>> Begin SUPPLIED MATERIAL

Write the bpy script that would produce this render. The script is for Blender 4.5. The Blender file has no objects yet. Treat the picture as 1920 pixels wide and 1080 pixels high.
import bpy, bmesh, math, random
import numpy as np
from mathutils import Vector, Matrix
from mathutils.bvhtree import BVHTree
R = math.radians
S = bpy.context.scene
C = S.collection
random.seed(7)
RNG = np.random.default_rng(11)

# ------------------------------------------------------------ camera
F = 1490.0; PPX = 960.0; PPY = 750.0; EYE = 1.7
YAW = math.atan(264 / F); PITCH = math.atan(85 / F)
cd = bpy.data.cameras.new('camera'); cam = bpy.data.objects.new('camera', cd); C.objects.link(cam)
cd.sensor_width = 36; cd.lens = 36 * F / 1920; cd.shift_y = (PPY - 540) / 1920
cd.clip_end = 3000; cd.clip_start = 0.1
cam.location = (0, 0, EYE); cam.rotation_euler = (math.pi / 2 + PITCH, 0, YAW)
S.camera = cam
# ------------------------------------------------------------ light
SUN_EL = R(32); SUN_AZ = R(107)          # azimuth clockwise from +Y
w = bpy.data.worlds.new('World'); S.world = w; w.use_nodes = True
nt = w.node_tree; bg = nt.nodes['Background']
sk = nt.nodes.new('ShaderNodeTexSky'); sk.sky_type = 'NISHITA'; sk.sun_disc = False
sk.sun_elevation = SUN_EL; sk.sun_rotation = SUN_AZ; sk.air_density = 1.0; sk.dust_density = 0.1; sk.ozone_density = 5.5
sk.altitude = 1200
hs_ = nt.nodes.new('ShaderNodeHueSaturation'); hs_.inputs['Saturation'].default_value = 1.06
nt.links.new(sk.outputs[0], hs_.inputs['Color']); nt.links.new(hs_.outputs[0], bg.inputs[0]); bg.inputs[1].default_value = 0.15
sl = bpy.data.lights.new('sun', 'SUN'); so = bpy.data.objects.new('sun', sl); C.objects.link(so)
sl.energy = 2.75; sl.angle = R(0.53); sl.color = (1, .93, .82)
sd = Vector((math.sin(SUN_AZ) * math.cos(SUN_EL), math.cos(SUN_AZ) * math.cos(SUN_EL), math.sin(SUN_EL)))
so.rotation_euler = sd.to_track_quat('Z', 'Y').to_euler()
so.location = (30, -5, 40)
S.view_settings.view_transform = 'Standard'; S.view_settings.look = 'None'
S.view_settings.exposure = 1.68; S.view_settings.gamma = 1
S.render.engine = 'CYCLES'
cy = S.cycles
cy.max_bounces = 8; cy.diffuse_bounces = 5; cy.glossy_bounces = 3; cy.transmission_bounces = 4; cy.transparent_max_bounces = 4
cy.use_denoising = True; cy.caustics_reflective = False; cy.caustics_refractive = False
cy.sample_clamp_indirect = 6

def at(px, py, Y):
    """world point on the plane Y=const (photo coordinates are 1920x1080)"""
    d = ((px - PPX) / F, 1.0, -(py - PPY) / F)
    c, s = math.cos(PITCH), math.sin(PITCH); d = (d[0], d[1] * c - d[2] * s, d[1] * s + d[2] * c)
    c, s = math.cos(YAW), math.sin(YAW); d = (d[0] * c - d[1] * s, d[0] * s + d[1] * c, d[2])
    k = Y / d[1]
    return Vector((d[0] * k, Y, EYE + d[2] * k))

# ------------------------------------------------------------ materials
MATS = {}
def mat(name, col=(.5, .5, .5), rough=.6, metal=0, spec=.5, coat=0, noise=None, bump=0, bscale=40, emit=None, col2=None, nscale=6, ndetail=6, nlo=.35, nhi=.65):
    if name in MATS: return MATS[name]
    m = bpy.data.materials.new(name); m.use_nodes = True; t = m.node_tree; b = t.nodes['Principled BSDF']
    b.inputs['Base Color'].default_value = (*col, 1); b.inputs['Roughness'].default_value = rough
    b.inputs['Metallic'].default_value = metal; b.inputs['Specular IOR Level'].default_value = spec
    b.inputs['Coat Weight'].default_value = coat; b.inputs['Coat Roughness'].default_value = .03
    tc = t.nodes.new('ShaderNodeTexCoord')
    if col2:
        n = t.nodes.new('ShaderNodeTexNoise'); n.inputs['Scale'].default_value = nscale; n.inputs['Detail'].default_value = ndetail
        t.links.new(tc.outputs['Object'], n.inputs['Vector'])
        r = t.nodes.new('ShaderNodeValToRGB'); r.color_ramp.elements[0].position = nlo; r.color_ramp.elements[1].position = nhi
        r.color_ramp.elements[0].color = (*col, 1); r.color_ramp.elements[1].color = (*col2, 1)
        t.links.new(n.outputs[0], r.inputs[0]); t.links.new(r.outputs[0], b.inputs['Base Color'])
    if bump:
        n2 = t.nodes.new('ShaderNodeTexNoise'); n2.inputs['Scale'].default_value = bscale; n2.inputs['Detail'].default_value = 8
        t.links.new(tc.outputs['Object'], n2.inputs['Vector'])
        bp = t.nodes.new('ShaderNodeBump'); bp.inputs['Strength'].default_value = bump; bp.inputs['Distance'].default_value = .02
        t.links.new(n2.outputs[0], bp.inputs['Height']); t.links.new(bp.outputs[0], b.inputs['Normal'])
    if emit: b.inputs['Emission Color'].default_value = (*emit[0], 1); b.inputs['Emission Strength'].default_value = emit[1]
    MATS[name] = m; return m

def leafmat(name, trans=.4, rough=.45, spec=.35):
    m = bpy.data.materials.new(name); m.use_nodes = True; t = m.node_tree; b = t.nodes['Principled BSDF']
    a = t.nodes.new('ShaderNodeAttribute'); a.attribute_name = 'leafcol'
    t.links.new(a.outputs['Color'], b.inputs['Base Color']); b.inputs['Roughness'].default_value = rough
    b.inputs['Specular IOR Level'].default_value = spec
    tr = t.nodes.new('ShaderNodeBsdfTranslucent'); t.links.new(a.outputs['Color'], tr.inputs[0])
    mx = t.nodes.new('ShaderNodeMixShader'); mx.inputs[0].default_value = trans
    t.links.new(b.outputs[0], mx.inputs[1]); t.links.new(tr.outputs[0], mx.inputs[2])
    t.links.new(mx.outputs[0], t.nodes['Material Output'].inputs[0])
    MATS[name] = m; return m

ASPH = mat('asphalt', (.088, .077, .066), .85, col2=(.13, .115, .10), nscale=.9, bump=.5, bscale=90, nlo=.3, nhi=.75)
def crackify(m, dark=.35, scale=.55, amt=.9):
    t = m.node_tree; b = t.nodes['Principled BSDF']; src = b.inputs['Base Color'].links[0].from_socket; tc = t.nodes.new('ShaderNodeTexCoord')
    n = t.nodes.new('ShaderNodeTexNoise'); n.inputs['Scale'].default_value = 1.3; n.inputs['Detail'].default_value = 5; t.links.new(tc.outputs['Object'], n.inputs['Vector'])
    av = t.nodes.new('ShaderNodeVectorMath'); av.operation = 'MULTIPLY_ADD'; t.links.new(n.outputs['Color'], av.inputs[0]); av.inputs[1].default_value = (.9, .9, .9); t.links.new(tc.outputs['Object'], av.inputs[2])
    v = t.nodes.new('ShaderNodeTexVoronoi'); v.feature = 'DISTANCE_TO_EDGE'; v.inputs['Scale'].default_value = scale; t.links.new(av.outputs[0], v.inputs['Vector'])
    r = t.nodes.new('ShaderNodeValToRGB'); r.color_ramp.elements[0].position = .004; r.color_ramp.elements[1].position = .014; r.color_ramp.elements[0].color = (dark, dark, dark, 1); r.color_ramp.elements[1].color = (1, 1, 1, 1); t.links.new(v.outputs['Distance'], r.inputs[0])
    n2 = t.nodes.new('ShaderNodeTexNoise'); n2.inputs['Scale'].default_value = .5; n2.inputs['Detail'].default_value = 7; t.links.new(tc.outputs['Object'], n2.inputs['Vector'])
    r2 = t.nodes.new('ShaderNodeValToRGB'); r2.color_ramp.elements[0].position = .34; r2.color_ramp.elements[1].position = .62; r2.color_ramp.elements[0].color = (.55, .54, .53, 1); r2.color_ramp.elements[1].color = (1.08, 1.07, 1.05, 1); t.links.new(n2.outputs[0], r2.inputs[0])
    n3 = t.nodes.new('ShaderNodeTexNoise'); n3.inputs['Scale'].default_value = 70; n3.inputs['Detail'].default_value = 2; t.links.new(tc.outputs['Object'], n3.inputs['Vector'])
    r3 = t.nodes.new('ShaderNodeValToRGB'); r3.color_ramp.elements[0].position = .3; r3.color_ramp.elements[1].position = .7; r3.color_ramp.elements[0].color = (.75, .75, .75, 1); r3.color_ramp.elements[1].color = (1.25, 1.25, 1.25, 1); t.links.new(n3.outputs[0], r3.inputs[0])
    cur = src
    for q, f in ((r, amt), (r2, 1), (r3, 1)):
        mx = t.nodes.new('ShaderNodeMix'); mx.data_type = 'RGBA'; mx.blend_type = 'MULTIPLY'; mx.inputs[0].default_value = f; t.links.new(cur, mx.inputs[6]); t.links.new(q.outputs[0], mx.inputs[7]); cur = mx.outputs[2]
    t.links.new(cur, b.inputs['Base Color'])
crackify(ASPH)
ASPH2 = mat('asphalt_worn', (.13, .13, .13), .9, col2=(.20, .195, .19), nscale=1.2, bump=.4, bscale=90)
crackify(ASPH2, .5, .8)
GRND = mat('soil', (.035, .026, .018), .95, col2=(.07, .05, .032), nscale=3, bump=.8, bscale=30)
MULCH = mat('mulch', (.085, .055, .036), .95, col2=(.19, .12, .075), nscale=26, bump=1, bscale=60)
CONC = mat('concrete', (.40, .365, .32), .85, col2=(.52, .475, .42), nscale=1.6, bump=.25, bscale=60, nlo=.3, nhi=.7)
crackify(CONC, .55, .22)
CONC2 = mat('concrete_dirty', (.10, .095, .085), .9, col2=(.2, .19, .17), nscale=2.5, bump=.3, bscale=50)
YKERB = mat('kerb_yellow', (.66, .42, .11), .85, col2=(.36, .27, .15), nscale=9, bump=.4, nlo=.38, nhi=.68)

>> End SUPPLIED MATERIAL

Return, please, the lines of the data from the first through the line containing "RNG = np.random.default_rng(11)", both kept, exactly as they stand and nothing more.

Write the bpy script that would produce this render. The script is for Blender 4.5. The Blender file has no objects yet. Treat the picture as 1920 pixels wide and 1080 pixels high.
import bpy, bmesh, math, random
import numpy as np
from mathutils import Vector, Matrix
from mathutils.bvhtree import BVHTree
R = math.radians
S = bpy.context.scene
C = S.collection
random.seed(7)
RNG = np.random.default_rng(11)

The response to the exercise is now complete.